The provision has been since reenacted in substantially the same
terms. Mass.Stats., 1866, c. 260; 1870, c. 393, § 1, cl. 3;
Pub.Stats. 1882, p. 987, c. 169, § 18, cl. 3. And in the case
of
Commonwealth v. Scott, 123 Mass. 239, where the
indictment against the defendants was for breaking and entering a
house in the nighttime with intent to commit larceny therein, none
of the defendants testified at the trial, and the prosecuting
attorney, in his closing argument, commented upon this fact, when
the counsel for the defendants interrupted him and asked the judge
to rule that the fact that the defendants did not testify could not
be commented on by the government; but the judge, having first
stated the law that the fact that they did not testify did not
create any presumption against them, ruled that inasmuch as the
matter had been referred to by their counsel, the prosecuting
attorney had a right to comment on the reasons given for their not
going upon the stand and testifying in their behalf, and also to
give the reasons which the government contended really existed for
their not testifying, and permitted the prosecuting attorney
Page 149 U. S. 69
to proceed in his comments.
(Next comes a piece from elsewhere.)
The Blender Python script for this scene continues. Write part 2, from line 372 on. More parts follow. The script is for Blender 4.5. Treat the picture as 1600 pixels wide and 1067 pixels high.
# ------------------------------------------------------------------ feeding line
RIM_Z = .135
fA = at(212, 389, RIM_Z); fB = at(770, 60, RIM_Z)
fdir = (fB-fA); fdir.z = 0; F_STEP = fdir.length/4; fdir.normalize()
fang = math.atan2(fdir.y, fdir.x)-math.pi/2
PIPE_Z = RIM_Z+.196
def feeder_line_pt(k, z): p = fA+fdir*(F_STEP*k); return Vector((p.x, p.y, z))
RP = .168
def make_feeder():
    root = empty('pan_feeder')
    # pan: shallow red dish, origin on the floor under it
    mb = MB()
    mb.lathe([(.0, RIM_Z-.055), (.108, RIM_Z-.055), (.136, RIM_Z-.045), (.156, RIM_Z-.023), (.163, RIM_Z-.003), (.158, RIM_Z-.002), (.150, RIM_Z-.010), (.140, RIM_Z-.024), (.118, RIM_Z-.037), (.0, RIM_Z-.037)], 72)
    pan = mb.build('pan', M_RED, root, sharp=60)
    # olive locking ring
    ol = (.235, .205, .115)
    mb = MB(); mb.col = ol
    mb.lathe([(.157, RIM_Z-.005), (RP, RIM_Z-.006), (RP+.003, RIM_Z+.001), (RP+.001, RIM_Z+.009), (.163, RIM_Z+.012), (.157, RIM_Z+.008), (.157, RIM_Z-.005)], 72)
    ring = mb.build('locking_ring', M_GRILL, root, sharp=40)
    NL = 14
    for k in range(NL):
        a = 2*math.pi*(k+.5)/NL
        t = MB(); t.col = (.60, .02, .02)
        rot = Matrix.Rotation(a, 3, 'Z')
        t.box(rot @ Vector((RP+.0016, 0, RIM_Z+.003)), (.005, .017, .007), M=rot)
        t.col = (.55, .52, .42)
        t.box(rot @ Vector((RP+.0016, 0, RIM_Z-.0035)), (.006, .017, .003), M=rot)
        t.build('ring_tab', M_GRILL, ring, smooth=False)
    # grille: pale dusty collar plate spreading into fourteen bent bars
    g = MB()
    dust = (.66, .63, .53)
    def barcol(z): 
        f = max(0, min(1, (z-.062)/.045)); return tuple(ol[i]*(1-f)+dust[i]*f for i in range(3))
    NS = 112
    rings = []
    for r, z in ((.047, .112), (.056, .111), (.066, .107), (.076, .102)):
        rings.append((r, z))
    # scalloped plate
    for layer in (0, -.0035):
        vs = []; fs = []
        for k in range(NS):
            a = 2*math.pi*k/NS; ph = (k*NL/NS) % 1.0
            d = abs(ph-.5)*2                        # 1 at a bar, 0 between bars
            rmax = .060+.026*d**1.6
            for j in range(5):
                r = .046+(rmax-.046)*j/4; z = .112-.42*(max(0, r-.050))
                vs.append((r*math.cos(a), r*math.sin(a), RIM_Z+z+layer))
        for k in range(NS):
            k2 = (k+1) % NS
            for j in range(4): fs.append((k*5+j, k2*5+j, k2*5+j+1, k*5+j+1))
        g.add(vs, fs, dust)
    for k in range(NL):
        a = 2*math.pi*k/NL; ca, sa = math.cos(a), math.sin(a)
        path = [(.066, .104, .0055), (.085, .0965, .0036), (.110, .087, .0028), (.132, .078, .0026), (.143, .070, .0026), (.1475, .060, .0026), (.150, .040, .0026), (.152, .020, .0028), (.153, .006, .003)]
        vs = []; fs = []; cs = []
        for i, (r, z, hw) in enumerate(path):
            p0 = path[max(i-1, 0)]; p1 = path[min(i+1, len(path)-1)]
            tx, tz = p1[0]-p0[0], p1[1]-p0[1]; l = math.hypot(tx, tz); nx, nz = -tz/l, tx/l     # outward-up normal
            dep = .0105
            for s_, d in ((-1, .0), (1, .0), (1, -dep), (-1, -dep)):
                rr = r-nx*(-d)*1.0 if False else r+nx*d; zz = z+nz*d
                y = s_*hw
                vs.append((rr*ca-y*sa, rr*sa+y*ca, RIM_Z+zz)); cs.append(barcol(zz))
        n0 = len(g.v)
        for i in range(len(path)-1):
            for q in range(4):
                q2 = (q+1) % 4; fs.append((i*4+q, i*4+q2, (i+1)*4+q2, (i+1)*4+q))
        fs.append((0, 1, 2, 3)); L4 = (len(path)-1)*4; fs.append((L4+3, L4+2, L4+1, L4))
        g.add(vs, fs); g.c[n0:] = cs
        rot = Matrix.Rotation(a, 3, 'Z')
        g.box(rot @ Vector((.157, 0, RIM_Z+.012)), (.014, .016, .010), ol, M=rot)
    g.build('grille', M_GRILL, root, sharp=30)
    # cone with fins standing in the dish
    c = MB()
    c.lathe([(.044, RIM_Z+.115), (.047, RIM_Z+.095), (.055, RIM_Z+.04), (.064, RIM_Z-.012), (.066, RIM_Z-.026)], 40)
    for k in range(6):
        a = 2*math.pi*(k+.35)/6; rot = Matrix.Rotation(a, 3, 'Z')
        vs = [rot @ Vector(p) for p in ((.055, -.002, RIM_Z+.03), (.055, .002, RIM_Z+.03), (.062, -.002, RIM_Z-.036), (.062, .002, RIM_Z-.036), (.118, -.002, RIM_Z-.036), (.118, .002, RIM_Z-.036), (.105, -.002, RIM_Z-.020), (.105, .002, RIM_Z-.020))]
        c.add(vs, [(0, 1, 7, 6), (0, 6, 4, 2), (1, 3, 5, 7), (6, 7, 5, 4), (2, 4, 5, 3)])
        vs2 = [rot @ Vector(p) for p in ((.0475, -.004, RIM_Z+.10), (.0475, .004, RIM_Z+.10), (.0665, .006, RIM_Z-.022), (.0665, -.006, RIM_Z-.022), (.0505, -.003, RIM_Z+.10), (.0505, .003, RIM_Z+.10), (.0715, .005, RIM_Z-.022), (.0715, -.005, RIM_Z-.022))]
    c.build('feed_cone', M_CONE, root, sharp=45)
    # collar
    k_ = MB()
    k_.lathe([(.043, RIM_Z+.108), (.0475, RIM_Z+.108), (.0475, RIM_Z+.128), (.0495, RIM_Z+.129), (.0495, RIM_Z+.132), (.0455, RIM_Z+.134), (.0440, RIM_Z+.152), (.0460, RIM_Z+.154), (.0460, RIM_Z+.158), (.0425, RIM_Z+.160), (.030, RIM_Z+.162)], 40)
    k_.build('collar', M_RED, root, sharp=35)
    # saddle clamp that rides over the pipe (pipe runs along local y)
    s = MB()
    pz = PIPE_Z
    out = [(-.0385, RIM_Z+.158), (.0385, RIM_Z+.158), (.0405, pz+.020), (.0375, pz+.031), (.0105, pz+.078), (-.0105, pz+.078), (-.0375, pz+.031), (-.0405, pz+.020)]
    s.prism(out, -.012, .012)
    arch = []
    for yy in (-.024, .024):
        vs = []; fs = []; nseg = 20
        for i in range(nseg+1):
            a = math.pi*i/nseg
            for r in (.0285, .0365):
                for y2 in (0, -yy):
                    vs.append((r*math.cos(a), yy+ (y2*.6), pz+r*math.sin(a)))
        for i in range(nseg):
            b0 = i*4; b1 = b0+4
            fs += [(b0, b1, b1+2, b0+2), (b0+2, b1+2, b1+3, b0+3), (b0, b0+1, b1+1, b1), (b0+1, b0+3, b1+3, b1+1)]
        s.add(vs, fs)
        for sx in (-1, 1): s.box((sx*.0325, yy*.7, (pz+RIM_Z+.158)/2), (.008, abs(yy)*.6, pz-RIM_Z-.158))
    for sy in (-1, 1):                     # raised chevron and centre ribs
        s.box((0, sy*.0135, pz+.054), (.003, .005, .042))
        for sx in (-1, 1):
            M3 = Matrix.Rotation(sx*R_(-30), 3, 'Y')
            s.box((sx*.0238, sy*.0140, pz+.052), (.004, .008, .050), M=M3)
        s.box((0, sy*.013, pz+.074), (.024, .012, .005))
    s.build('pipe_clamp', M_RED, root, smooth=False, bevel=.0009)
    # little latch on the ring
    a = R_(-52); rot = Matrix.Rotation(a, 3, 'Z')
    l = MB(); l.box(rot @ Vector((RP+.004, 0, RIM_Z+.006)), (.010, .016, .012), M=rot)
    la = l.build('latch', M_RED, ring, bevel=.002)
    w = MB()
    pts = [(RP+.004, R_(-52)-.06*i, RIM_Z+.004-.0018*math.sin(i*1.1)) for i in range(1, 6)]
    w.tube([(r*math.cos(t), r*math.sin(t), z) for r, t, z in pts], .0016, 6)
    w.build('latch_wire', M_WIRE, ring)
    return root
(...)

The jury having rendered a verdict
of guilty, the defendants alleged exceptions, and the case went to
the Supreme Judicial Court of the commonwealth. The Chief Justice,
in delivering the opinion of the court, after referring to the fact
that the government had no right to interrogate a person accused of
crime or to compel him to testify, but was bound to sustain its
charge by independent evidence, observed that
"the statutes allowing persons charged with the commission of
crimes or offenses to testify in their own behalf were passed for
their benefit and protection, and clearly recognize their
constitutional privilege by providing that their neglect or refusal
to testify shall not create any presumption against them."
And, again:
"The course of the closing argument for the prosecution tended
to persuade the jury that the omission of the defendants to testify
implied an admission or a consciousness of the crime charged, and
the presiding judge, in permitting such a course of argument
against the objection of the defendants and in ruling that the
prosecuting attorney had a right to comment on the reasons which
the defendants' counsel gave for their not going upon the stand and
testifying in their behalf, and also to give the reasons which the
government contended really existed for their not testifying,
committed an error which was manifestly prejudicial to the
defendants, and which obliges this court to set aside the verdict
and order a new trial."
The Criminal Code of Illinois, after providing that in criminal
cases the accused may, on his own motion, testify in the case,
declares in a proviso that
"his neglect to testify shall not create any presumption against
him, nor shall the court permit any reference or comment to be made
to or upon such neglect."
In the case of
Austin v. People, 102 Ill. 261, 264, a
reference had been made to the neglect of the accused to testify
both in the opening and concluding argument for the prosecution,
and the court, in setting aside the verdict of guilty which was
rendered in that case, said:
"When the statute says that no presumption against the accused
shall be created
Page 149 U. S. 70
by his neglect to testify, it clearly meant that in cases where
the defendant should not choose to avail himself of the privilege
offered by the statute, the trial should be conducted in the same
manner and upon the same presumptions as if the statute had not
been passed."
And again:
"We do not see how this statute can be completely enforced
unless it be adopted as a rule of practice that such improper and
forbidden reference by counsel for the prosecution shall be
regarded as good ground for a new trial in all cases where the
proofs of guilt are not so clear and conclusive that the court can
say affirmatively the accused could not have been harmed from that
cause."
This view of the effect of the objections taken to the course of
the district attorney, and to the failure of the court to properly
condemn it, renders it unnecessary to consider any other alleged
errors.
The judgment must be reversed and the cause remanded with
directions to award a new trial, and it is so ordered.